I returned to the room and had an hour-long internal monologue about the above issue, then headed back out just before 4pm.  There was a note posted about meeting for dinner at 7:30pm, so I...uh...made a note of it.

I saw another Contiki bus passing the hotel.  Despite the 18-35 age restriction, that group appeared to be less attractive than ours.

As I walked toward old town, I thought of another thing that irritates me, and I don't remember if anyone in the group did this:  native English speakers who don't know how to pluralize "euro".  Like they read €12 as "twelve euro" instead of "twelve euros".  And they do it somewhat timidly, trailing off at the end, because they're not confident in their choice.  Idiots.  In English, currencies are pluralized.  In some languages they're not.  General tip for intellectual growth, which sometimes I feel like I'm the only one continuing to pursue:  If something doesn't sound quite right or it's inconsistent with stuff you already know, look it up.  And many sources will still be wrong, so hone your ability to identify those.  I think the EU issued a statement on the euro vs. euros thing.  In this specific case, I'd take the EU as a reliable source.

I reached old town, and realized how sick I was getting of old towns.  They're starting to blend together.  Another Bloody Old Town and Another Bloody Walled City are the new Another Bloody Church.  But I went up to the walls of the Citadel anyway (which cost two euro) to have a look-see.  You can only explore one section.  I think restaurants occupy other parts of the top.

Buildings in old town, all reassembled after the 1979 quake.

Looking straight down into the sea.

There's that lackluster central beach.  The path at the base of the cliff at upper left goes to Mogren where we were the other day.

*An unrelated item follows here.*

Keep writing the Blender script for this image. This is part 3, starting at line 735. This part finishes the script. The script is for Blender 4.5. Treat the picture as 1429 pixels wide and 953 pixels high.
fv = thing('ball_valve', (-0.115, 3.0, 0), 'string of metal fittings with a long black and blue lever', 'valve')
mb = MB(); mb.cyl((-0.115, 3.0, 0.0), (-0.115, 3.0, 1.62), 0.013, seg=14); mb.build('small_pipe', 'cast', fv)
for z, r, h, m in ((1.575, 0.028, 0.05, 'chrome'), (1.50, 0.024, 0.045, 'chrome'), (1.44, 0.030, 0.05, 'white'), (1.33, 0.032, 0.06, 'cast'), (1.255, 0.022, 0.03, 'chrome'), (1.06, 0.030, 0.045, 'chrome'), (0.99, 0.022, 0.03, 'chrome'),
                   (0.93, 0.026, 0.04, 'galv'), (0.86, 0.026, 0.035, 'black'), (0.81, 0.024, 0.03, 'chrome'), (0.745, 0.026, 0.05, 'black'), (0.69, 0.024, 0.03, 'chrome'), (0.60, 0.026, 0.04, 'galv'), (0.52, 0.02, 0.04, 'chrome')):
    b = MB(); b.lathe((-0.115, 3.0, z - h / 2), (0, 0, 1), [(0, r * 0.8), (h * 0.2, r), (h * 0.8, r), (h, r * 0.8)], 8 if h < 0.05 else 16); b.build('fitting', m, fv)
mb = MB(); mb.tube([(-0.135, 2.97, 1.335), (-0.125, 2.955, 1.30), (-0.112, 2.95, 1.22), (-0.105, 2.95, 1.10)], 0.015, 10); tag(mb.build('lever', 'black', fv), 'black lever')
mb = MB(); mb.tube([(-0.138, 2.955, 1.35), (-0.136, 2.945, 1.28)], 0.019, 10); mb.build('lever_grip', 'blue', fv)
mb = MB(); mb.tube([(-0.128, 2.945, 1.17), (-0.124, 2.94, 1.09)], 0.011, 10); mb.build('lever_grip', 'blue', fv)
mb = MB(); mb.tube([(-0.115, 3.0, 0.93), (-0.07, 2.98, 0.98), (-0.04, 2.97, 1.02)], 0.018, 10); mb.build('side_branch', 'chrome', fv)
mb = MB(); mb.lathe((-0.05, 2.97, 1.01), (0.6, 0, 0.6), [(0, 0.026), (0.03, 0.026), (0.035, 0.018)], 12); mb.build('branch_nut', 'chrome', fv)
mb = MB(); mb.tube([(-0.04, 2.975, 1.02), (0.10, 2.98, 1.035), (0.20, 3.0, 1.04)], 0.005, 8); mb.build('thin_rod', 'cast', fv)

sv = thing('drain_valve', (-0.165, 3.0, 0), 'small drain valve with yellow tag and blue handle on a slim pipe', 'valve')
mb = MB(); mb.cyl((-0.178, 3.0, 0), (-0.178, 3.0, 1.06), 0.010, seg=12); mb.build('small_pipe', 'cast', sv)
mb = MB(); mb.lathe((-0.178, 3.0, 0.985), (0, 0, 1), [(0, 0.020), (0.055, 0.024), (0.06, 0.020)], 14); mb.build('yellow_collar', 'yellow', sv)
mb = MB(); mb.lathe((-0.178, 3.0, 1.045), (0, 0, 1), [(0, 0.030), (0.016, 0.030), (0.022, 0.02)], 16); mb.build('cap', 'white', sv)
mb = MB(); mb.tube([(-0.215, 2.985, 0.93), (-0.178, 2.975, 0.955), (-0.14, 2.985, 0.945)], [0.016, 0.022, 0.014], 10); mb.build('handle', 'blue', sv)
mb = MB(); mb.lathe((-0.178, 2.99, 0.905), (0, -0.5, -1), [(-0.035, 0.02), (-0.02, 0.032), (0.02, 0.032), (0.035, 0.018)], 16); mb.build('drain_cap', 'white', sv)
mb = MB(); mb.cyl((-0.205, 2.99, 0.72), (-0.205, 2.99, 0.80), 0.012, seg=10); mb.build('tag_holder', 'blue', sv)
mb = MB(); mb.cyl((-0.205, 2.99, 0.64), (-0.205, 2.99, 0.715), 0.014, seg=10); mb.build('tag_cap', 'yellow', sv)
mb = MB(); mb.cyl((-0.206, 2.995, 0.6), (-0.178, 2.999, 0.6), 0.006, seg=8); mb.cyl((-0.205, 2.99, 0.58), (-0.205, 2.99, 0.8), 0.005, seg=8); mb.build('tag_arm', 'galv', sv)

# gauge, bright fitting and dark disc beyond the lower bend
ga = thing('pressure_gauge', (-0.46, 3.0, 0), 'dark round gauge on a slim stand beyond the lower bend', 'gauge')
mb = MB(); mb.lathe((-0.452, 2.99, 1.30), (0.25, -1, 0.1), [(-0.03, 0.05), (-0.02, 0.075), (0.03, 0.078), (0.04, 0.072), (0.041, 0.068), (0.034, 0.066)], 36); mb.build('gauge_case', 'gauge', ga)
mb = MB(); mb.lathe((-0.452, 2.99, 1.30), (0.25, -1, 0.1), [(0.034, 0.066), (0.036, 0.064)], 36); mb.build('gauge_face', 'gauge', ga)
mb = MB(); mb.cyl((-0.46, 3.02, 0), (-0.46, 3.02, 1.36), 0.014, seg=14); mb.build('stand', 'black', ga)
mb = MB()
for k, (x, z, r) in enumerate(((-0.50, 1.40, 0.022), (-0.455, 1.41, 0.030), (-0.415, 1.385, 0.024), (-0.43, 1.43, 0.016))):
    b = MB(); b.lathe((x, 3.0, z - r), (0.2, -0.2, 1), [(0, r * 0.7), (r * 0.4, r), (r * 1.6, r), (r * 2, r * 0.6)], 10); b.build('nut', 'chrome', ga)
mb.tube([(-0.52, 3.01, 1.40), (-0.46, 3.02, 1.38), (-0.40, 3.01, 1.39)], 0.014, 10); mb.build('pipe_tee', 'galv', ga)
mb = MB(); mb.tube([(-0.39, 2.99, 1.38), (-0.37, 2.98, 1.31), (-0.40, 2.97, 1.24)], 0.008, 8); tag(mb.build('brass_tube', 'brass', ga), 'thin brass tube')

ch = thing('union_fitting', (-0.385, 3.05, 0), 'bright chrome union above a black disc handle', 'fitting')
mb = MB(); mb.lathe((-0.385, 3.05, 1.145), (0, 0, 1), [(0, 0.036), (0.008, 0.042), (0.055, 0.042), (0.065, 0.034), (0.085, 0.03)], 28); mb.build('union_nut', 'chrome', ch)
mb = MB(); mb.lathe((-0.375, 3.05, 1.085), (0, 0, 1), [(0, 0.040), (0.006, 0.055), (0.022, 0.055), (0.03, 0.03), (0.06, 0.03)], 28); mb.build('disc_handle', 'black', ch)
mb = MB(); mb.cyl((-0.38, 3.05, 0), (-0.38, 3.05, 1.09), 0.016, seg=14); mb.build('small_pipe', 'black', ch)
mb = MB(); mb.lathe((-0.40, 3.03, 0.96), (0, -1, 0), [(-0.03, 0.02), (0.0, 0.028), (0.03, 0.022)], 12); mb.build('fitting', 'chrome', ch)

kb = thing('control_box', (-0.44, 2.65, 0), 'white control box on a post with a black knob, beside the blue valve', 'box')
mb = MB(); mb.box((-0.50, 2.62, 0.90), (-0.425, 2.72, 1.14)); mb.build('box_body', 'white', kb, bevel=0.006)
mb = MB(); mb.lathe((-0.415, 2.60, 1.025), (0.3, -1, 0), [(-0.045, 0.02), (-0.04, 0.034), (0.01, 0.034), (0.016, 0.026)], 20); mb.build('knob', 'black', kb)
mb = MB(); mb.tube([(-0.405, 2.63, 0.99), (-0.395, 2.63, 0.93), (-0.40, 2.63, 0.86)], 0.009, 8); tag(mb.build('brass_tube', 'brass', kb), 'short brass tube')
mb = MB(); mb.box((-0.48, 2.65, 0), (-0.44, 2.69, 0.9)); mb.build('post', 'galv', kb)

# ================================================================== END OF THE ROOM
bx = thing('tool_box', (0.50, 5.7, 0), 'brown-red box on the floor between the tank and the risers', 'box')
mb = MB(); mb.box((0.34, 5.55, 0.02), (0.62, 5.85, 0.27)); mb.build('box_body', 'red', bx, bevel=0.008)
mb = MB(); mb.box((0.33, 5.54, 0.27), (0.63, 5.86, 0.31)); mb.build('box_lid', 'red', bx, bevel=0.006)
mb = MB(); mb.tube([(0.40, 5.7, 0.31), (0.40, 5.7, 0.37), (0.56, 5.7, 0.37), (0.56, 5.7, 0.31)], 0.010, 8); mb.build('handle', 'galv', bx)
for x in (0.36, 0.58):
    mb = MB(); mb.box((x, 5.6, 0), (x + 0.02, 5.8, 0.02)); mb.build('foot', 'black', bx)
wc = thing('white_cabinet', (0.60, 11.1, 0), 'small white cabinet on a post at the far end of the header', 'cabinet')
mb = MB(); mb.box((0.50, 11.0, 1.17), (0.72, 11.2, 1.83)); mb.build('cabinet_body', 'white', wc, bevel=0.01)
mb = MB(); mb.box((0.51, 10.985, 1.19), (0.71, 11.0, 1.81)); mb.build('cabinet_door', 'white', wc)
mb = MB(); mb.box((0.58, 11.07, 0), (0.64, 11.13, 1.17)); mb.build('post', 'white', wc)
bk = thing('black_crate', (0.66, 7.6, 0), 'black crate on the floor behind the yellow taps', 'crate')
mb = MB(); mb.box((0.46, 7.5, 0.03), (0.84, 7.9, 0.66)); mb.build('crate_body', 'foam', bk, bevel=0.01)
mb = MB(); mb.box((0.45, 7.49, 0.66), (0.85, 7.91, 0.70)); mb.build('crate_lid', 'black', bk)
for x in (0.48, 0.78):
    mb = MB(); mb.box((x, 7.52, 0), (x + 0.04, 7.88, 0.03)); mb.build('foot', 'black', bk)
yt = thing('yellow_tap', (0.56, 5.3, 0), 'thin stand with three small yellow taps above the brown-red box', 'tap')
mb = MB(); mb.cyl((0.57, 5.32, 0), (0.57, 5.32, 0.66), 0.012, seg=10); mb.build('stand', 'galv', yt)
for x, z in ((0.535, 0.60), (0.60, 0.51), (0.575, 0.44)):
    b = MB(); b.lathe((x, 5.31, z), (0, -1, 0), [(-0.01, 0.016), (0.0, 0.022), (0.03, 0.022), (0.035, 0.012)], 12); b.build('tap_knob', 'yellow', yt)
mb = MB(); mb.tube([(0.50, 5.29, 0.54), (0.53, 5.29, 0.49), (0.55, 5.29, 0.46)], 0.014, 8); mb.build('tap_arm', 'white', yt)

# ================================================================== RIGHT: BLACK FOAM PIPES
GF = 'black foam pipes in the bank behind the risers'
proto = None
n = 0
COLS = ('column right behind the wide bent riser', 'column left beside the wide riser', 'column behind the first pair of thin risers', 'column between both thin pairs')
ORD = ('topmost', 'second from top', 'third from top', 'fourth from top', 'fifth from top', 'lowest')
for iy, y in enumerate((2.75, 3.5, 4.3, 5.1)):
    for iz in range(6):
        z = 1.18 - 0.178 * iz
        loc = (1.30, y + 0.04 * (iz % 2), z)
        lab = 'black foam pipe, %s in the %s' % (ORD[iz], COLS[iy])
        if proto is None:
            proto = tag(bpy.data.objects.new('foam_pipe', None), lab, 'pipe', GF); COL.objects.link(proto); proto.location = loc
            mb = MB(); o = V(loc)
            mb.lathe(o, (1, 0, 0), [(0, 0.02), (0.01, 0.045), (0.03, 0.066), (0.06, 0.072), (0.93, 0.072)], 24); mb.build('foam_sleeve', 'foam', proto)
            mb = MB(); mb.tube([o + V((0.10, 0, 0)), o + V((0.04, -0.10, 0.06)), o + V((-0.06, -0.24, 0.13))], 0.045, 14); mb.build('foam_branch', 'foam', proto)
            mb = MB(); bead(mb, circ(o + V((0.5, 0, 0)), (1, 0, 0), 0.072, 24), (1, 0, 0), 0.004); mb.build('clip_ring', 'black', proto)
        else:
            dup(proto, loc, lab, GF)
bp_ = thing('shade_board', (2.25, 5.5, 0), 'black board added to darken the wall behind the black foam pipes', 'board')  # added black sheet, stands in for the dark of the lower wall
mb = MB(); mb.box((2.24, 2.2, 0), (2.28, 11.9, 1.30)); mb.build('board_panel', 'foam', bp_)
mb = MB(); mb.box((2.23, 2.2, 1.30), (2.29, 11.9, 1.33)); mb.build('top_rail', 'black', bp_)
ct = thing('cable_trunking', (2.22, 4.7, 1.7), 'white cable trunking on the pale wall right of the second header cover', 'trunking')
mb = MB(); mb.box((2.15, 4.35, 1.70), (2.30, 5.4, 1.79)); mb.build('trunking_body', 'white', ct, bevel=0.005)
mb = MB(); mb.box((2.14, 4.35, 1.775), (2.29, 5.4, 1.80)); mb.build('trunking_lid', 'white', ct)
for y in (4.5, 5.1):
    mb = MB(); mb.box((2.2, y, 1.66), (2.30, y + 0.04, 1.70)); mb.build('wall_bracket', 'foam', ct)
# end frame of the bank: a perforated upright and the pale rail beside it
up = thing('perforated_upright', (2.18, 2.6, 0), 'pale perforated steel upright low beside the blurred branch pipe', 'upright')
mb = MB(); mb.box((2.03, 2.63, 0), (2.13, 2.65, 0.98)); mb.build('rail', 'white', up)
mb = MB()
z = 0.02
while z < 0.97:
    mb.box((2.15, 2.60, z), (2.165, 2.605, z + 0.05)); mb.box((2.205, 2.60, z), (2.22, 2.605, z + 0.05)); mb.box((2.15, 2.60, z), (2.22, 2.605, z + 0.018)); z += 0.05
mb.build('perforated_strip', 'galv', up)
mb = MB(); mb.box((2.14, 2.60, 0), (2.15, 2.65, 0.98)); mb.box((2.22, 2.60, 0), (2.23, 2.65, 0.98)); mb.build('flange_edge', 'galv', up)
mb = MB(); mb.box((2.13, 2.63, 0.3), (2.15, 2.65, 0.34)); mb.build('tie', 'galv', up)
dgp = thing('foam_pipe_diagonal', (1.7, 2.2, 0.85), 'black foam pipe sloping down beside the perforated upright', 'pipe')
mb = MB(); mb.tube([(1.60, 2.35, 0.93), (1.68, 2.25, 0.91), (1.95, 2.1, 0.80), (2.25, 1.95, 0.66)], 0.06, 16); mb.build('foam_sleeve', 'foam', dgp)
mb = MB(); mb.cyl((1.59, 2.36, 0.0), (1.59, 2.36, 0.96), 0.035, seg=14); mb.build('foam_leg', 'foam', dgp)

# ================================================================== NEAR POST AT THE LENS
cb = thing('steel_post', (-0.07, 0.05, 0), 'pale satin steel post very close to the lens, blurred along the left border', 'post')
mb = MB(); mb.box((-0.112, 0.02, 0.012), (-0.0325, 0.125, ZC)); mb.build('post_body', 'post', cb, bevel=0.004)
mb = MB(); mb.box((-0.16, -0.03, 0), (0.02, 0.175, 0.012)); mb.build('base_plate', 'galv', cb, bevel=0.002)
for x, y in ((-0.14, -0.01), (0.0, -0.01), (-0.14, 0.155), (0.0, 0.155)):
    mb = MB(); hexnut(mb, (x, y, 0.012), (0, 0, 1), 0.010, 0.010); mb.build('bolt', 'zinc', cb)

I still had some time to kill so I found an Irish pub in old town.  Tiny bar with a couple stools and a booth.  I got a pint of Guinness with the shamrock imprinted in the head.  Heard a new song "Goodbye Philadelphia" that made me somewhat reflective.  Read an Irish newspaper (my first newspaper of any kind in two weeks).  Chatted with the bartender--she's from Serbia and moved to Budva for what was supposed to be 6 months, but that was 2 years ago.  "Jerry, it's Budva.  Nobody leaves.  She's a seductress, she's a siren, she's a virgin, she's a whore."  Fun fact according to the bartender:  Serbs were originally redheads, and became darker because of the Turks--coincidentally I read something in that Irish paper about redheads in Ireland being gone after another generation.  Her perception of travel to the Balkans was that outsiders think the countries are still at war.  I heard this elsewhere, and it reminded me of when I went to Egypt right after Operation Iraqi Freedom began and people thought I was going into a war zone.  Again, people, educate yourselves.  Aw, what's the use.  We all can't be brainy like Fern here.  Anyways, I couldn't bust moves because the other bartender and some other girls who were with her came back.  I had time for 3 pints of Guinness for €14.70.  It's expensive wherever you go.

The entire group except Gorana assembled for dinner at a restaurant on the promenade.  I had fish soup, a chicken breast and a beer.  Conversation excerpt:  Ruth asked if I was valedictorian, apparently because I gave off a smart vibe.  I said no, I think I finished high school ranked #13.  "But you're very perceptive," I added.

It was frigid at dinner and on the walk back.  We returned to the hotel at 10pm.  Gorana was in the lobby but there was nothing going on (i.e. bars or clubs) so I went to bed.